For a long time when I was the No.1 player, I often felt the pressure and responsibility to get the team over the line in these Fed Cup ties, so I know how Ash will be feeling in Perth as the No.1. We’ve got great depth in Aussie women’s tennis and our team right now, so fingers crossed, we can finish on a high.

I would think there’s a good chance that I’ll be playing dubs, at least, and I would definitely love the opportunity to play singles again. I’ll be putting my hand up for that. 

Even now I’m still doing all my training thinking I am going to play a singles match, because I want to be absolutely prepared if that does happen. But if it doesn’t, then I’ll be out there on the sidelines doing my best to support whoever is playing.

That’s how it was when I started, and how it’s been for all the years I’ve represented Australia. There have been a lot of ups and downs, but I’d tell ‘2003 Sam’ to hang in there because she would play a final one day. Absolutely.

That’s probably what I should say to some of the younger girls this week: you’ve been in one now, cherish it, because it may not happen for a long time, but it will happen again.

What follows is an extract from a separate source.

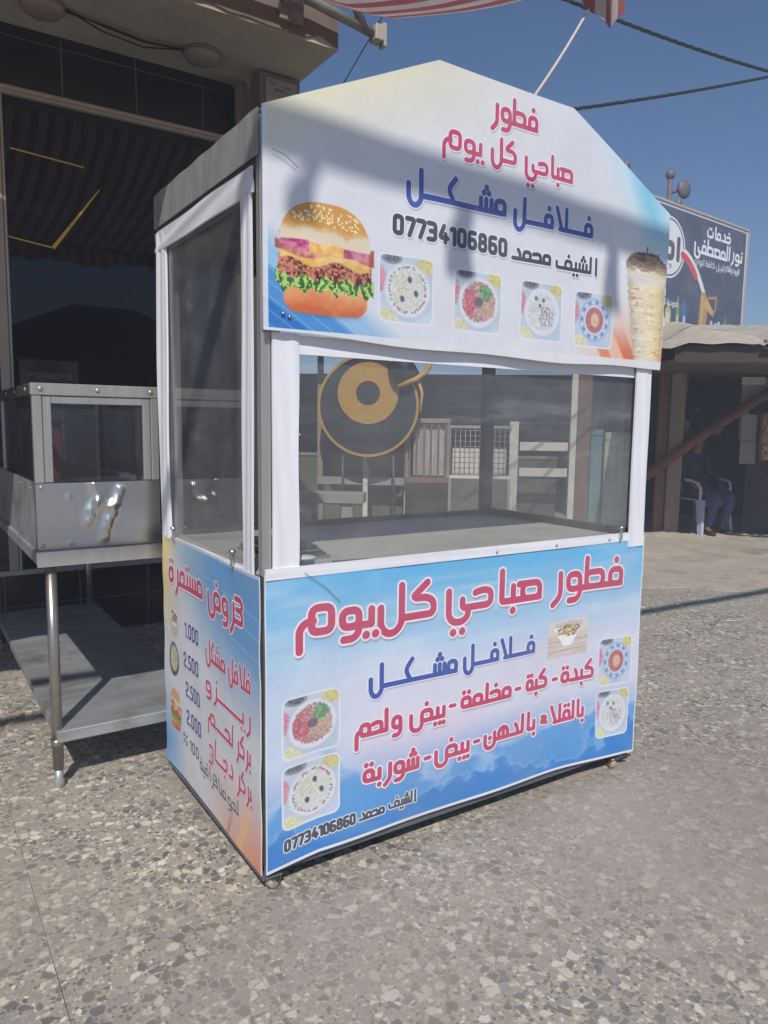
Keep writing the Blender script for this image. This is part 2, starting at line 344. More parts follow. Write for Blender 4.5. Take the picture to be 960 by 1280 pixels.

I definitely want to continue playing on the WTA next year. Reaching the final in Guangzhou in September proved to me that I could still match it with the best singles players in the world. My ranking had dropped, so coming so close to a singles title really lifted my confidence and brought me back into the Top 100. 

I definitely want to keep playing some singles while it’s possible, and the Guangzhou result showed me that I’m capable of producing my best tennis when it matters.

I want to obviously try and do well in January, and see what I can do for the rest of the year, but I’d still love to play the main draw of the French Open and the other slams in 2020 and be at those tournaments and see what’s possible.

That’s where I love to play, and on those courts, all of that. So I’m going to keep going and we’ll reassess next year. As for this one, there would be no better way to finish than by winning a Fed Cup final at home.